Dive Brief:
- Shell and crop monitoring platform Arable are partnering on a low-cost carbon measurement system to advance sustainable agriculture, the companies announced June 27.
- Arable's in-field sensing devices will be placed at 20 locations in Brazil during the initial phase of the project. The technology will measure soil carbon from multiple crop types.
- The partnership is meant to simplify on-farm emissions monitoring and grow agriculture's role in the burgeoning carbon-offset market.
Dive Insight:
While sequestering carbon in farms and fields presents a lucrative opportunity for the agriculture industry, it's difficult to accurately measure how much carbon is saved through sustainable farming practices.
Arable's partnership with Shell aims to remove the complexity and increase reliability of carbon monitoring in agriculture, allowing farmers to more easily develop and sell carbon credits. Morgan Stanley estimates the voluntary carbon-offset market is expected to grow to around $250 billion by 2050 , up from $2 billion in 2020.

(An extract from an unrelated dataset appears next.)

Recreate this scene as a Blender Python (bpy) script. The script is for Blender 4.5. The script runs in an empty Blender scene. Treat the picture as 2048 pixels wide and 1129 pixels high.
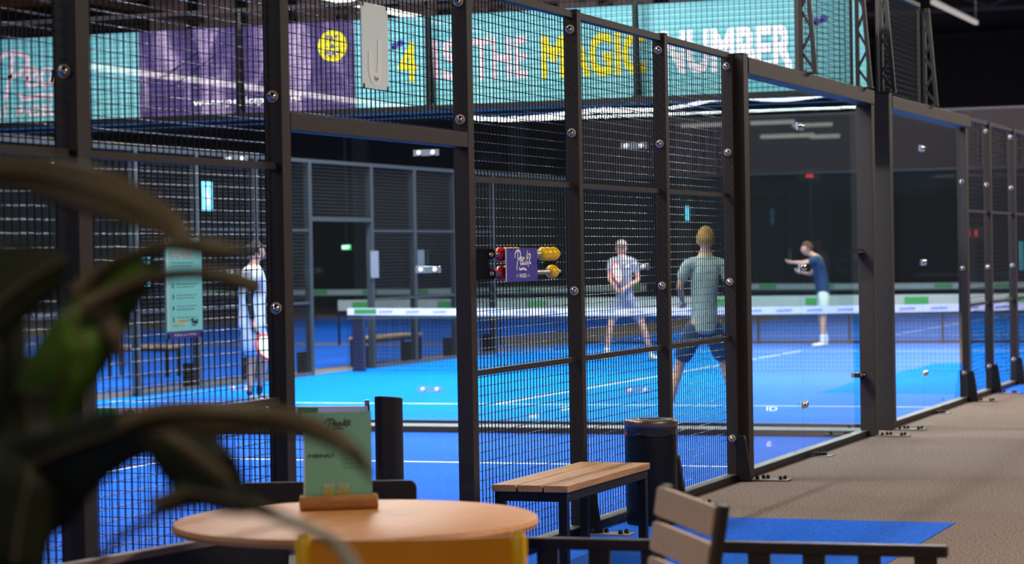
import bpy, bmesh, math, random
from mathutils import Vector, Matrix, noise
random.seed(7)
S = bpy.context.scene
C = S.collection
# ------------------------------------------------------------------ camera
FPX = 4836.0; PHI = math.radians(20.89); HC = 1.64; ROLL = 0.0166; PITCH = math.atan(51.9 / FPX)
sn, cs = math.sin(PHI), math.cos(PHI)
F0 = Vector((-sn, cs, 0)); R0 = Vector((cs, sn, 0)); UP = Vector((0, 0, 1))
FW = F0 * math.cos(PITCH) - UP * math.sin(PITCH)
U1 = F0 * math.sin(PITCH) + UP * math.cos(PITCH)
RT = R0 * math.cos(ROLL) - U1 * math.sin(ROLL)
UU = U1 * math.cos(ROLL) + R0 * math.sin(ROLL)
CAM = Vector((0, 0, HC))
cd = bpy.data.cameras.new('camera'); cam = bpy.data.objects.new('camera', cd); C.objects.link(cam)
M4 = Matrix((RT, UU, -FW)).transposed().to_4x4(); M4.translation = CAM
cam.matrix_world = M4
cd.sensor_width = 36; cd.lens = FPX / 2048 * 36; cd.clip_end = 300; cd.clip_start = .1
cd.dof.use_dof = True; cd.dof.focus_distance = 13.8; cd.dof.aperture_fstop = 3.2
S.camera = cam

def ray(px, py): return FW + RT * ((px - 1024) / FPX) + UU * ((564.5 - py) / FPX)
def onx(px, py, X): r = ray(px, py); return CAM + r * (X / r.x)
def ony(px, py, Y): r = ray(px, py); return CAM + r * (Y / r.y)
def onz(px, py, Z): r = ray(px, py); return CAM + r * ((Z - HC) / r.z)
def ond(px, py, D): return CAM + ray(px, py) * D

# ------------------------------------------------------------------ materials
MATS = {}
def srgb(r, g, b):
    f = lambda v: (v / 255 / 12.92) if v / 255 <= .04045 else ((v / 255 + .055) / 1.055) ** 2.4
    return (f(r), f(g), f(b), 1)
def mat(name, col, rough=.6, metal=0, bump=0, bscale=60, var=0, vscale=8, spec=.5, coat=0, emit=0):
    if name in MATS: return MATS[name]
    m = bpy.data.materials.new(name); m.use_nodes = True; nt = m.node_tree; b = nt.nodes['Principled BSDF']
    b.inputs['Base Color'].default_value = col; b.inputs['Roughness'].default_value = rough
    b.inputs['Metallic'].default_value = metal; b.inputs['Specular IOR Level'].default_value = spec
    b.inputs['Coat Weight'].default_value = coat
    tc = nt.nodes.new('ShaderNodeTexCoord')
    if var:
        n = nt.nodes.new('ShaderNodeTexNoise'); n.inputs['Scale'].default_value = vscale; n.inputs['Detail'].default_value = 5
        nt.links.new(tc.outputs['Object'], n.inputs['Vector'])
        mx = nt.nodes.new('ShaderNodeMix'); mx.data_type = 'RGBA'; mx.inputs[0].default_value = 1
        mx.inputs[6].default_value = tuple(c * (1 - var) for c in col[:3]) + (1,)
        mx.inputs[7].default_value = tuple(min(1, c * (1 + var)) for c in col[:3]) + (1,)
        nt.links.new(n.outputs['Fac'], mx.inputs[0]); nt.links.new(mx.outputs[2], b.inputs['Base Color'])
    if bump:
        n2 = nt.nodes.new('ShaderNodeTexNoise'); n2.inputs['Scale'].default_value = bscale; n2.inputs['Detail'].default_value = 4
        nt.links.new(tc.outputs['Object'], n2.inputs['Vector'])
        bp = nt.nodes.new('ShaderNodeBump'); bp.inputs['Strength'].default_value = bump; bp.inputs['Distance'].default_value = .01
        nt.links.new(n2.outputs['Fac'], bp.inputs['Height']); nt.links.new(bp.outputs['Normal'], b.inputs['Normal'])
    if emit:
        b.inputs['Emission Color'].default_value = col; b.inputs['Emission Strength'].default_value = emit
    MATS[name] = m; return m

def glass_mat(name, wave=.25, tint=(.93, .97, .97, 1), haze=0):
    m = bpy.data.materials.new(name); m.use_nodes = True; nt = m.node_tree; nt.nodes.clear(); N = nt.nodes.new; L = nt.links.new
    out = N('ShaderNodeOutputMaterial'); tr = N('ShaderNodeBsdfTransparent'); tr.inputs['Color'].default_value = tint
    gl = N('ShaderNodeBsdfGlossy'); gl.inputs['Roughness'].default_value = .004
    fr = N('ShaderNodeFresnel'); geo = N('ShaderNodeNewGeometry')
    ma = N('ShaderNodeMath'); ma.operation = 'MULTIPLY_ADD'; ma.inputs[1].default_value = -.8333; ma.inputs[2].default_value = 1.5
    L(geo.outputs['Backfacing'], ma.inputs[0]); L(ma.outputs[0], fr.inputs['IOR'])
    inv = N('ShaderNodeMath'); inv.operation = 'SUBTRACT'; inv.inputs[0].default_value = 1; L(geo.outputs['Backfacing'], inv.inputs[1])
    fm = N('ShaderNodeMath'); fm.operation = 'MULTIPLY'; L(fr.outputs[0], fm.inputs[0]); L(inv.outputs[0], fm.inputs[1])
    mx = N('ShaderNodeMixShader'); L(fm.outputs[0], mx.inputs[0]); L(tr.outputs[0], mx.inputs[1]); L(gl.outputs[0], mx.inputs[2])
    if wave:
        tc = N('ShaderNodeTexCoord'); no = N('ShaderNodeTexNoise'); no.inputs['Scale'].default_value = 1.1; no.inputs['Detail'].default_value = 0
        L(tc.outputs['Object'], no.inputs['Vector'])
        bp = N('ShaderNodeBump'); bp.inputs['Strength'].default_value = 1; bp.inputs['Distance'].default_value = wave * .01
        L(no.outputs['Fac'], bp.inputs['Height']); L(bp.outputs['Normal'], gl.inputs['Normal'])
    last = mx
    if haze:
        df = N('ShaderNodeBsdfDiffuse'); df.inputs['Color'].default_value = (.6, .68, .7, 1)
        m2 = N('ShaderNodeMixShader'); m2.inputs[0].default_value = haze; L(mx.outputs[0], m2.inputs[1]); L(df.outputs[0], m2.inputs[2]); last = m2
    L(last.outputs[0], out.inputs['Surface']); MATS[name] = m; return m

BLK = mat('black_steel', srgb(15, 13, 14), .5, 0, .05, 90, .15, 20, .3)
BLK2 = mat('black_powder_steel', srgb(44, 38, 37), .55, 0, .1, 120, .15, 12, .3)
WIRE = mat('black_wire', srgb(14, 12, 13), .7, 0, 0, 1, 0, 1, .15)
WIREG = mat('glossy_wire', srgb(24, 21, 22), .3, .0, 0, 1, 0, 1, .5)
RAILM = mat('base_rail_steel', srgb(72, 70, 70), .5, 0, .1, 60, .2, 9)
CHR = mat('chrome', srgb(215, 205, 200), .16, 1)
RING = mat('pale_ring', srgb(190, 172, 162), .5)
STEEL = mat('brushed_steel', srgb(190, 190, 195), .3, .9, .1, 200)
TURF = None
def turf_mat(name, c1, c2, rough=.75, spec=.08):
    m = bpy.data.materials.new(name); m.use_nodes = True; nt = m.node_tree; b = nt.nodes['Principled BSDF']; N = nt.nodes.new; L = nt.links.new
    tc = N('ShaderNodeTexCoord'); n1 = N('ShaderNodeTexNoise'); n1.inputs['Scale'].default_value = .5; n1.inputs['Detail'].default_value = 4
    n2 = N('ShaderNodeTexNoise'); n2.inputs['Scale'].default_value = 75; n2.inputs['Detail'].default_value = 3
    L(tc.outputs['Object'], n1.inputs['Vector']); L(tc.outputs['Object'], n2.inputs['Vector'])
    mr = N('ShaderNodeMapRange'); mr.inputs[1].default_value = .34; mr.inputs[2].default_value = .66; L(n2.outputs['Fac'], mr.inputs[0])
    ad = N('ShaderNodeMath'); ad.operation = 'MULTIPLY_ADD'; ad.inputs[1].default_value = .7; L(mr.outputs[0], ad.inputs[0])
    sc = N('ShaderNodeMath'); sc.operation = 'MULTIPLY'; sc.inputs[1].default_value = .3; L(n1.outputs['Fac'], sc.inputs[0]); L(sc.outputs[0], ad.inputs[2])
    cr = N('ShaderNodeMix'); cr.data_type = 'RGBA'; cr.inputs[6].default_value = c1; cr.inputs[7].default_value = c2
    L(ad.outputs[0], cr.inputs[0]); L(cr.outputs[2], b.inputs['Base Color'])
    b.inputs['Roughness'].default_value = rough; b.inputs['Specular IOR Level'].default_value = spec
    bp = N('ShaderNodeBump'); bp.inputs['Strength'].default_value = .5; bp.inputs['Distance'].default_value = .01
    L(n2.outputs['Fac'], bp.inputs['Height']); L(bp.outputs['Normal'], b.inputs['Normal'])
    MATS[name] = m; return m
TURF = turf_mat('blue_turf', srgb(0, 56, 155), srgb(10, 114, 236))
TURF_LIT = turf_mat('blue_turf_lit', srgb(0, 78, 190), srgb(4, 138, 245), .8, .04)  # same blue turf made lighter; the stronger court light is in its colour
CARPET = turf_mat('taupe_carpet', srgb(50, 42, 39), srgb(160, 141, 130), .95)
WHITE = mat('white_paint', srgb(225, 228, 235), .7, 0, 0, 1, .05, 10)

def wood_mat(name, c1, c2, axis=1, scale=6, rough=.5):
    m = bpy.data.materials.new(name); m.use_nodes = True; nt = m.node_tree; b = nt.nodes['Principled BSDF']; N = nt.nodes.new; L = nt.links.new
    tc = N('ShaderNodeTexCoord'); mp = N('ShaderNodeMapping'); s = [14, 14, 14]; s[axis] = 1.1; mp.inputs['Scale'].default_value = s
    n = N('ShaderNodeTexNoise'); n.inputs['Scale'].default_value = scale; n.inputs['Detail'].default_value = 6; n.inputs['Distortion'].default_value = 1.2
    L(tc.outputs['Object'], mp.inputs[0]); L(mp.outputs[0], n.inputs['Vector'])
    cr = N('ShaderNodeMix'); cr.data_type = 'RGBA'; cr.inputs[6].default_value = c1; cr.inputs[7].default_value = c2
    L(n.outputs['Fac'], cr.inputs[0]); L(cr.outputs[2], b.inputs['Base Color']); b.inputs['Roughness'].default_value = rough
    MATS[name] = m; return m
WOODB = wood_mat('bench_wood', srgb(122, 76, 40), srgb(225, 170, 112), 1, 4)
WOODT = wood_mat('table_wood', srgb(190, 122, 66), srgb(222, 158, 98), 0, 3, .5)
GLASS = glass_mat('court_glass', .5)
GLASS_S = glass_mat('side_glass', .3, (.93, .97, .98, 1))
FGLASS = glass_mat('far_glass', 0, (.95, .98, .98, 1), .004)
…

"It’s an honor to be part of a project that holds the potential to unlock the power of agriculture and create a scalable carbon solution that could be leveraged worldwide," Jim Ethington, CEO of Arable, said in a statement. "This is yet another example of the dynamic and diverse ways crop intelligence can be used.”
Agriculture made up approximately 11% of U.S. greenhouse gas emissions in 2020. To break down barriers to accessing carbon credit markets, Congress last year approved the Growing Climate Solution Act, which connects farmers to third-party verifiers through a U.S. Department of Agriculture registration program.
The costs of adopting more sustainable farming practices, however, will keep agriculture's participation in the carbon credit market limited for now. An S&P Global study found carbon prices are currently too low for soil carbon projects to be profitable unless they are done on a massive scale.